Pour éviter que l’ignominie de cette accusation ne soit internationalement révélée, le régime algérien le prive de son avocat habituel, François Zimeray, ancien Ambassadeur rescapé d’un attentat islamiste, ambassadeur français des droits de l’homme puis ambassadeur au Danemark.

Pourquoi ce régime piétine-t-il à ce point les lois internationales au mépris des droits de ses citoyens ? Quelle atteinte le pacifique écrivain Boualem Sansal, âgé de 75 ans, aurait-il bien pu inventer pour déstabiliser le territoire algérien en écrivant ses livres ? Que se passe-t-il dans la tête du Président Tebboune qui, après avoir perdu toute bienséance, insulte un de ses citoyens qui n’a pas encore été jugé en le traitant de “voleur”, “à l’identité inconnue” et « bâtard” ?

Comment dans ces conditions croire à un jugement équitable en Algérie ? Avec l’anticipation des élections nationales et la réélection plus que douteuse d’Abdelmadjid Tebboune (environ 75% d’abstention), le régime a connu quelques défaites politiques marquantes et douloureuses pour sa popularité.

Les BRICS ont refusé l’adhésion de l’Algérie à leur groupe, la Ligue arabe l’a écartée des négociations avec la Syrie, l’Arabie saoudite et les Emirats arabes unis se sont éloignés d’elle, le Mali a réitéré son accusation d’ingérences et Abdelmadjid Tebboune a commis la burlesque bévue de traiter Vladimir Poutine d’ »ami de l’humanité » alors que ce dernier venait de faire assassiner le chef de son opposition.

Cela a suffi pour déconsidérer un Président déjà connu pour avoir rempli ses prisons de pacifiques citoyens qui défilaient dans les rues d’Alger et les nettoyaient avant de partir pour montrer leur volonté de dialogue.

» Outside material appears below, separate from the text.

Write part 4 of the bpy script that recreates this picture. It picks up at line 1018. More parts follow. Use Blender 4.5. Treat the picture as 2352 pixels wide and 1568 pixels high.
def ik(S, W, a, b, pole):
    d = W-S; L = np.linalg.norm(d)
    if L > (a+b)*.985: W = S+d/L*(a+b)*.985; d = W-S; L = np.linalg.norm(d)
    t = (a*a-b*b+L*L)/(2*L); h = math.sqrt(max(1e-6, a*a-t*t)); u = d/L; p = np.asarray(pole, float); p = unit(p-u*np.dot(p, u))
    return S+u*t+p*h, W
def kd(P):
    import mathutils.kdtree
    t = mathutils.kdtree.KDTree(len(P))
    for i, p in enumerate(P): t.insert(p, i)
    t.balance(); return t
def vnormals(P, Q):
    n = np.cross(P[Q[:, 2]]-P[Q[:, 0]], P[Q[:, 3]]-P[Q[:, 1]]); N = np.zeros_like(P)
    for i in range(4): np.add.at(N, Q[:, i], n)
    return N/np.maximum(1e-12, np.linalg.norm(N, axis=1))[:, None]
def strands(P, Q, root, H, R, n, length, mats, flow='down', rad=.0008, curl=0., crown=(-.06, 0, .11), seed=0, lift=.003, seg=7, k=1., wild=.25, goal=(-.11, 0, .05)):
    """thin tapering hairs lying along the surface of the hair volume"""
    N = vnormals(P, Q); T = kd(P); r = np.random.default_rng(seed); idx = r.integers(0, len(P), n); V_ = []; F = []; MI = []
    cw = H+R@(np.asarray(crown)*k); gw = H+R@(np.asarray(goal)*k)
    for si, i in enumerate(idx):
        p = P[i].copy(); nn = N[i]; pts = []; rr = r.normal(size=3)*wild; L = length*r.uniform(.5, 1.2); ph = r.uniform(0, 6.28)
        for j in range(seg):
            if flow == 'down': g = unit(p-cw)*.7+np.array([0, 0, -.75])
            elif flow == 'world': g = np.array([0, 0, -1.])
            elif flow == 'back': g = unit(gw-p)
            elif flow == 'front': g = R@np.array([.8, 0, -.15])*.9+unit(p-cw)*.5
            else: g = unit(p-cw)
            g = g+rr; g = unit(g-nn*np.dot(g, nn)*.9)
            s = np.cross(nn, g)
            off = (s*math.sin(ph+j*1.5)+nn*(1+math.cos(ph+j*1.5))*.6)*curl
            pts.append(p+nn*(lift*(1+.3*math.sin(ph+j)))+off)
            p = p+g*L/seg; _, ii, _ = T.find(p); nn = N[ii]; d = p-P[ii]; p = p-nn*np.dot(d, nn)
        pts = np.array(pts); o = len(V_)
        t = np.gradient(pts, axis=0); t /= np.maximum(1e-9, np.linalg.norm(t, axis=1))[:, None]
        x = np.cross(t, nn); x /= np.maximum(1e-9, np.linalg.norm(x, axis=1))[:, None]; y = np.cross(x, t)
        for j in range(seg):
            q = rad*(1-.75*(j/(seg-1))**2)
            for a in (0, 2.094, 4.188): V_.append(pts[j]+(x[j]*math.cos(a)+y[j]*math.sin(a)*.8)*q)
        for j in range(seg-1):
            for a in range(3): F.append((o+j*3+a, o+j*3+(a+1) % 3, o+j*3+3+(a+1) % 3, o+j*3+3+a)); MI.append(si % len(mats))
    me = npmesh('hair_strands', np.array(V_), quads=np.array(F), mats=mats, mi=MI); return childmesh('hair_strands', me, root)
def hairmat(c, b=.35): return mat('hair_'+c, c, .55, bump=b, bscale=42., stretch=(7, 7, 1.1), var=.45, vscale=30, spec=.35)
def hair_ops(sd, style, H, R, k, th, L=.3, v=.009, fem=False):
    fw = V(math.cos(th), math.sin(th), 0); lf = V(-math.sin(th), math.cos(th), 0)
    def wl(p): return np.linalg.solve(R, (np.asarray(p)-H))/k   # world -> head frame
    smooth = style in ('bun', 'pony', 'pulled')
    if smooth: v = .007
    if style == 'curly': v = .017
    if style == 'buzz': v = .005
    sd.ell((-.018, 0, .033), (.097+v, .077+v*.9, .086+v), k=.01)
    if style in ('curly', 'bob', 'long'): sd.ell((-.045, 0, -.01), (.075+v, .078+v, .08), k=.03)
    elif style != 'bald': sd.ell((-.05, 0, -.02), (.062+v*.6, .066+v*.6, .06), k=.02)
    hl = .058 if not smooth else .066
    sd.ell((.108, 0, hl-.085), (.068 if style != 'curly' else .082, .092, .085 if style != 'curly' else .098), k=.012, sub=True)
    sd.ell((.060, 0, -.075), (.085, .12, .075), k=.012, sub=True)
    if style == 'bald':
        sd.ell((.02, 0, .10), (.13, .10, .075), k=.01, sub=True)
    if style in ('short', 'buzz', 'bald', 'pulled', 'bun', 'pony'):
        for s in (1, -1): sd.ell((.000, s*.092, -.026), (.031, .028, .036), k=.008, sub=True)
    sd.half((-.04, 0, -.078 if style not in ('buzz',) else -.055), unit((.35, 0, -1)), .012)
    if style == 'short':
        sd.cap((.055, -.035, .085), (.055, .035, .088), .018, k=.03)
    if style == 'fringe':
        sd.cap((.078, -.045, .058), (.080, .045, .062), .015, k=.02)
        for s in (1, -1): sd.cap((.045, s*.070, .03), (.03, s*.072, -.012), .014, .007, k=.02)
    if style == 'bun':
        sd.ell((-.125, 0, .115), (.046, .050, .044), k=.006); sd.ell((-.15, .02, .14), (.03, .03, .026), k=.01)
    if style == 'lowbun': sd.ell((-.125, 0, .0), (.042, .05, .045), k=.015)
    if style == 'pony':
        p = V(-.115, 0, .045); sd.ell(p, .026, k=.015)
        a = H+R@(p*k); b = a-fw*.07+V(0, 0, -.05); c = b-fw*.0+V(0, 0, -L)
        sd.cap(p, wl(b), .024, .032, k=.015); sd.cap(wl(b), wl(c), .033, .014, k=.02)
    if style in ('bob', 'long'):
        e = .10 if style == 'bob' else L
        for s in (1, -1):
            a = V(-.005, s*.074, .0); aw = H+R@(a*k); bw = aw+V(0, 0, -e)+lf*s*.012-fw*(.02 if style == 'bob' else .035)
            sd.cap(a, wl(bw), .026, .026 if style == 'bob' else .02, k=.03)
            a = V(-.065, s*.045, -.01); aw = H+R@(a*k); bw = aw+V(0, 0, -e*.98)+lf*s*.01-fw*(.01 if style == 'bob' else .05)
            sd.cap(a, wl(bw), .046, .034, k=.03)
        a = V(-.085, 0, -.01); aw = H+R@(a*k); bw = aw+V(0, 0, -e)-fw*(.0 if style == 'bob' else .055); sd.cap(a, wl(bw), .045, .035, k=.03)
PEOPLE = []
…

Alors, comment faire remonter sa popularité ? Tout laisse à penser que le régime a misé sur le vieux stratagème qui consiste à faire de la France coloniale la responsable de tous les échecs de l’Algérie.

Même si le colonialisme avec toutes ses horreurs est condamnable et si la guerre d’indépendance de l’Algérie était légitime, ce pays est indépendant depuis 62 ans.

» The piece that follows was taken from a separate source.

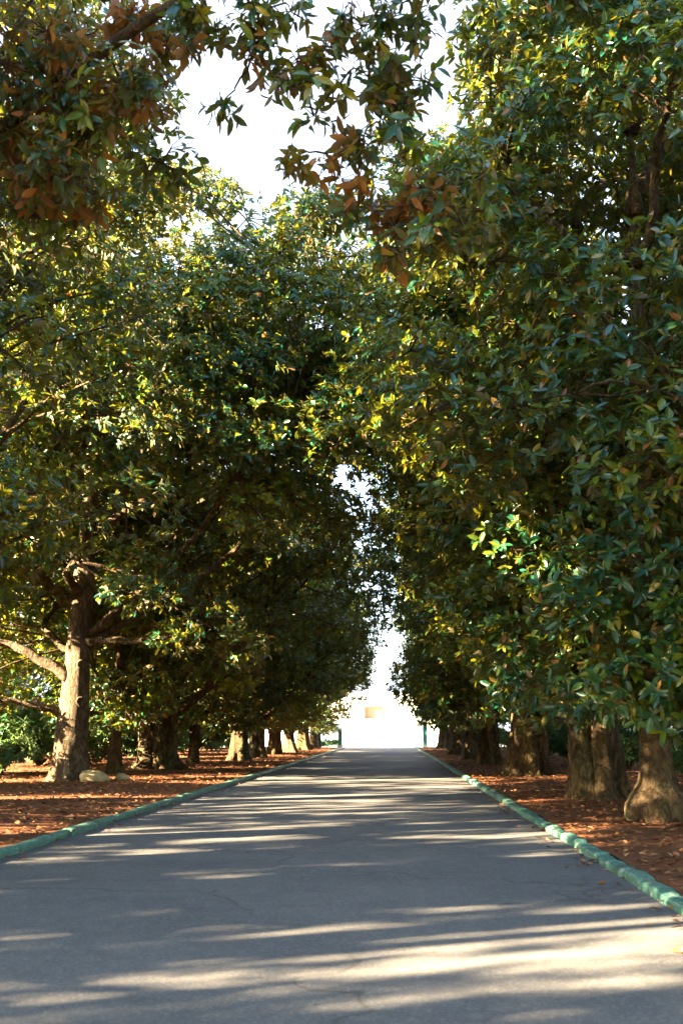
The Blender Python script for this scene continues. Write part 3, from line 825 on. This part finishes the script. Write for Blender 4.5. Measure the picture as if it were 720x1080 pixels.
# front wall with a recessed loggia opening x -0.8..1.6 , z 3.6..5.0
ox0, ox1, oz0, oz1 = -1.75, 0.75, 3.3, 5.0
a = MB()
a.box(((-W_ / 2 + ox0) / 2, .15, Hh / 2), (ox0 + W_ / 2, .3, Hh)); a.box(((W_ / 2 + ox1) / 2, .15, Hh / 2), (W_ / 2 - ox1, .3, Hh))
a.box(((ox0 + ox1) / 2, .15, oz0 / 2), (ox1 - ox0, .3, oz0)); a.box(((ox0 + ox1) / 2, .15, (oz1 + Hh) / 2), (ox1 - ox0, .3, Hh - oz1))
a.box((-W_ / 2 + .15, Dp / 2 + .15, Hh / 2), (.3, Dp - .3, Hh)); a.box((W_ / 2 - .15, Dp / 2 + .15, Hh / 2), (.3, Dp - .3, Hh)); a.box((0, Dp + .15, Hh / 2), (W_, .3, Hh))
a.build('wall', M['white_plaster'], hs)
a = MB(); a.box((0, Dp / 2 + .1, Hh + .12), (W_ + .8, Dp + 1.2, .24), bev=.04); a.box((0, .2, Hh + .45), (W_, .35, .42), bev=.03); a.build('roof', M['white_plaster'], hs)
a = MB(); a.box(((ox0 + ox1) / 2, .52, (oz0 + oz1) / 2), (ox1 - ox0 + .3, .1, oz1 - oz0 + .2)); a.build('loggia_panel', M['ochre_wood'], hs)
for xx in (ox0 - .08, ox1 + .08):
    a = MB(); a.box((xx, -.12, (oz0 + oz1) / 2 - .2), (.22, .2, oz1 - oz0 + .6), bev=.02); a.build('post', M['dark_wood'], hs)
a = MB(); a.box(((ox0 + ox1) / 2, -.1, oz1 + .14), (ox1 - ox0 + .7, .26, .16), bev=.02); a.build('lintel', M['ochre_wood'], hs)
for xx in (-13, -9.5, -6, 6, 9.5, 13):
    wn_ = MB(); wn_.box((xx, -.06, 2.0), (1.3, .1, 1.7), bev=.02); f = wn_.build('window', M['white_plaster'], hs)
    a = MB(); a.box((xx, -.13, 2.0), (1.0, .03, 1.4)); a.build('pane', M['glass'], f)

for x, lab in ((0.15, 'low lavender shrub in a pale tub before the white house, left of two'), (1.75, 'low lavender shrub in a pale tub before the white house, right of two')):
    r = empty('planter', (x, 132, 0)); tag(r, lab, 'planter', 'planters before the white house')
    a = MB(); a.tube([(0, 0, 0), (0, 0, .42), (0, 0, .5)], [.32, .42, .45], 14); a.build('tub', M['terracotta'], r)
    rg2 = np.random.default_rng(int(x * 10)); C = rg2.normal(0, .22, (7, 3)); C[:, 2] = abs(C[:, 2]) + .62
    P, D = clump_tips(C, np.full(7, .25), 30, rg2); V, F, T = leaf_arrays(P, D, rg2, 6, .16, .05, np.full(210, .5))
    V[:, 2] = np.maximum(V[:, 2], .45)
    link('plant', quads_mesh('plant', V, M['lavender'], T, F), r)

# pale blue kiosk and clipped hedge left of the gateway
ks = empty('kiosk', (-7.3, 112, 0)); tag(ks, 'pale blue kiosk standing left of the gateway behind a low dark hedge', 'kiosk')
a = MB(); a.box((0, 0, 1.1), (2.2, 2.2, 2.2), bev=.04); a.build('body', M['blue_panel'], ks)
a = MB(); a.box((0, 0, 2.28), (2.7, 2.7, .14), bev=.03); a.box((0, 0, 2.5), (2.3, 2.3, .32), taper=.3); a.build('roof', M['white_plaster'], ks)
a = MB(); a.box((0.1, -1.12, 1.45), (1.2, .06, .8), bev=.01); f = a.build('window', M['white_plaster'], ks)
a = MB(); a.box((0.1, -1.16, 1.45), (1.0, .03, .62)); a.build('pane', M['glass'], f)
rg2 = np.random.default_rng(9)
C = np.stack([np.linspace(-2.4, 1.3, 22), rg2.normal(0, .12, 22), rg2.uniform(.3, .75, 22)], 1)
P, D = clump_tips(C, np.full(22, .34), 60, rg2); V, F, T = leaf_arrays(P, D, rg2, 7, .12, .05, np.full(22 * 60, .3)); V[:, 2] = np.maximum(V[:, 2], .01)
hg = empty('hedge', (-6.0, 105, 0)); tag(hg, 'low dark clipped hedge in front of the pale blue kiosk', 'hedge')
link('foliage', quads_mesh('foliage', V, M['shrub_leaf'], T, F), hg)
a = MB()
for c in C: a.tube([(c[0], c[1], -.02), (c[0], c[1], c[2])], [.03, .015], 5)
a.build('stems', M['twig'], hg)

# ------------------------------------------------------------------ light, sky, camera
SUN_EL = 18.0
sd = np.array([-0.91, -0.41])           # horizontal direction towards the sun
sd = sd / np.linalg.norm(sd)
sun_az = math.atan2(sd[0], sd[1])       # from +Y towards +X
w = bpy.data.worlds.new('World'); SC.world = w; w.use_nodes = True
nt = w.node_tree; nt.nodes.clear()
sky = nt.nodes.new('ShaderNodeTexSky'); sky.sky_type = 'NISHITA'; sky.sun_disc = False
sky.sun_elevation = R_(SUN_EL); sky.sun_rotation = sun_az % (2 * PI)
sky.air_density = 1.2; sky.dust_density = 0.7; sky.ozone_density = 2.0
bg = nt.nodes.new('ShaderNodeBackground'); bg.inputs['Strength'].default_value = 0.05
wo = nt.nodes.new('ShaderNodeOutputWorld')
# invented cloud-like glow that whitens the sky over the far end of the avenue
tc = nt.nodes.new('ShaderNodeTexCoord')
sp = nt.nodes.new('ShaderNodeSeparateXYZ'); nt.links.new(tc.outputs['Generated'], sp.inputs[0])
mp_ = nt.nodes.new('ShaderNodeMapRange'); mp_.interpolation_type = 'SMOOTHSTEP'
mp_.inputs['From Min'].default_value = 0.30; mp_.inputs['From Max'].default_value = 0.75
nt.links.new(sp.outputs['Y'], mp_.inputs['Value'])
cn = noise(nt, 2.6, 6, 0.55, tc.outputs['Generated'], 0.3)
cm = ramp(nt, cn, [(0.30, g(0.55)), (0.62, g(1))])
cf = nt.nodes.new('ShaderNodeMath'); cf.operation = 'MULTIPLY'
nt.links.new(mp_.outputs['Result'], cf.inputs[0]); nt.links.new(cm, cf.inputs[1])
skc = mixc(nt, cf.outputs[0], sky.outputs[0], (1.15, 1.32, 1.65))
nt.links.new(skc, bg.inputs[0]); nt.links.new(bg.outputs[0], wo.inputs[0])

sl = bpy.data.lights.new('sun', 'SUN'); sl.energy = 5.0; sl.angle = R_(0.55); sl.color = (1.0, 0.77, 0.47)
so = bpy.data.objects.new('sun', sl); COL.objects.link(so)
el = R_(SUN_EL)
from mathutils import Vector
tosun = Vector((sd[0] * math.cos(el), sd[1] * math.cos(el), math.sin(el)))
so.rotation_euler = (-tosun).to_track_quat('-Z', 'Y').to_euler(); so.location = tosun * 60

cam = bpy.data.cameras.new('camera'); co = bpy.data.objects.new('camera', cam); COL.objects.link(co)
co.location = (0, 0, 1.6)
cam.sensor_fit = 'VERTICAL'; cam.sensor_height = 36.0; cam.sensor_width = 24.0; cam.lens = 36.0
cam.clip_start = 0.05; cam.clip_end = 3000
co.rotation_euler = (R_(90 + 12.07), 0, R_(2.33))
SC.camera = co
cam.dof.use_dof = True; cam.dof.focus_distance = 30.0; cam.dof.aperture_fstop = 2.4

SC.view_settings.view_transform = 'Standard'; SC.view_settings.look = 'None'
SC.view_settings.exposure = 4.85; SC.view_settings.gamma = 1.0
cy = SC.cycles
cy.max_bounces = 6; cy.diffuse_bounces = 3; cy.glossy_bounces = 2; cy.transmission_bounces = 4; cy.transparent_max_bounces = 4
cy.caustics_reflective = False; cy.caustics_refractive = False
cy.use_denoising = True
try: cy.denoiser = 'OPENIMAGEDENOISE'
except Exception: pass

Cette évidence n’arrête pas le président Tebboune qui mêle l’Histoire du colonialisme à l’affaire Boualem Sansal devenu en juin 2024 citoyen français. Il le fait arrêter, refuse qu’un avocat français vienne le défendre et va jusqu’à dire le 30 décembre que ce “bâtard”
d’extrême droite a été envoyé en Algérie par la France pour diviser le pays avec l’aide de la DGSE. Propos ubuesques et délirants qui ne méritent pas qu’on s’y arrête.

Cet écrivain-philosophe n’est ni de droite ni de gauche. S’il a fréquenté des personnalités d’extrême droite ce n’est pas parce qu’il partageait leur identité politique, c’est parce que, sur ce sujet précisément, une partie de la gauche n’a pas voulu l’écouter.

Son combat n’est pas un combat contre les religions mais un combat contre l’instrumentalisation des religions comme peuvent le tenter l’islamisme avec l’Islam, le christianisme avec les évangéliques et le judaisme avec son extrême droite. Il n’a fait que jouer le rôle de sentinelle et il n’est pas le seul à le faire.

Ses propos ne sont pas à prendre avec des pincettes en ces jours où la France rend hommage à Charlie Hebdo et à ses professeurs assassinés.

Espérons que le Gouvernement français prenne conscience des problèmes que cette situation peut provoquer pour certains musulmans engagés, français ou étrangers, et sache trouver pacifiquement, dans le cadre législatif des relations internationales, mais fermement, les mesures à prendre pour que M. Tebboune revienne à la raison et libère immédiatement Boualem Sansal.